Australian not alone. Australia is not alone in going to the Poznan conference on climate change without a firm commitment to reduced emissions targets. The world financial crisis has weakened the resolve of many nations to take bold steps against climate change. “The financial crisis will have an impact on climate change,” said Yvo de Boer, executive secretary of the United Nations Framework Convention on Climate Change on Sunday. “You already are seeing around the world a number of wind energy projects being pushed back.”
In Europe it is the Germans now leading the way in trying to get the European Union to delay the introduction of more stringent rules aimed at increasing fuel efficiency and decreasing CO2 emissions from cars. Der Spiegel reports that the Union has long been planning to introduce strict rules on the amount of CO2 cars manufactured in the 27-member bloc are allowed to emit. The German Environment Minister, Social Democrat Sigmar Gabriel, seems to be leaning toward a compromise. He suggested over the weekend that rules under consideration to mandate maximum automobile emissions of 120 grams of CO2 per kilometer by 2012 be pushed back to 2015 — though at the same time insisting that the much stricter 2020 goal of 95 grams per kilometer be maintained.
A return to news. The hysteria has departed — at least from page one. The Daily Telegraph
There is now quite a different tone in the way politics is covered as the new editor Gary Linnell puts his stamp on things.
I hope he is rewarded by increased sales.
Now, if he could only do something to counterbalance the distorted opinions of Piers Akerman …
A charming host. Sydney Morning Herald editor Alan Oakley has come in for plenty of flack for sacking Mike Carlton as one of the paper’s Saturday columnists but he showed last night he is not a small minded fellow. The radio star was one of the golden oldies that Oakley invited to the dinner last night at the old Parliament House to mark the retirement of that real star of the Saturday Herald Alan Ramsey.
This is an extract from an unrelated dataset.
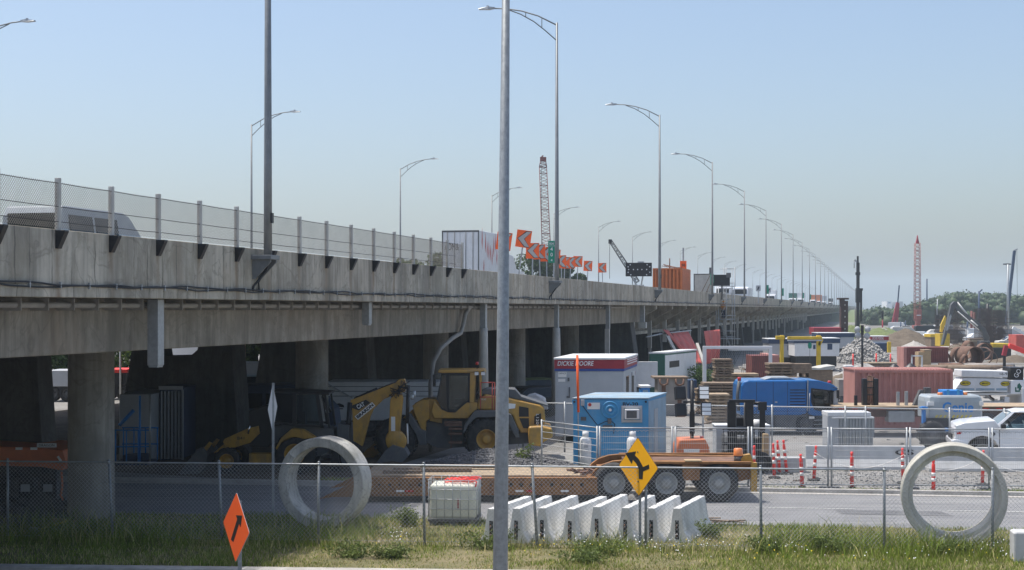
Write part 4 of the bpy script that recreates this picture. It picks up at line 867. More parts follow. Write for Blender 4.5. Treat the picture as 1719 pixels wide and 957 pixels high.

I am pleased to report that while the weekly musings are disappearing there is every likelihood of a book from the political journalist that the politicians love to hate.
Some frank truth telling. Some remarkable truth telling from within the financial markets is reported this morning by Alan Kohler in Business Spectator. The story quotes a newsletter from the mighty firm of Goldman Sachs JB Were admitting that analysts “seek to curry favour with management in order to preserve their information networks” and that analysts need to manage their “reputational risks”, so they “engage in herding behaviour”.
Evidence of the impact that these factors have on the recommendations firms give to clients is given by comparing the firms’s own prediction of companies as a whole with those for individual stocks. For 2009 Goldman Sachs JB Were is predicting that overall earnings of industrial companies will decline by 15 per cent. However the “bottom up” analysts (that is, those who look at individual companies) are, in aggregate, still forecasting profit growth next year of 3 per cent and 11 per cent for 2010.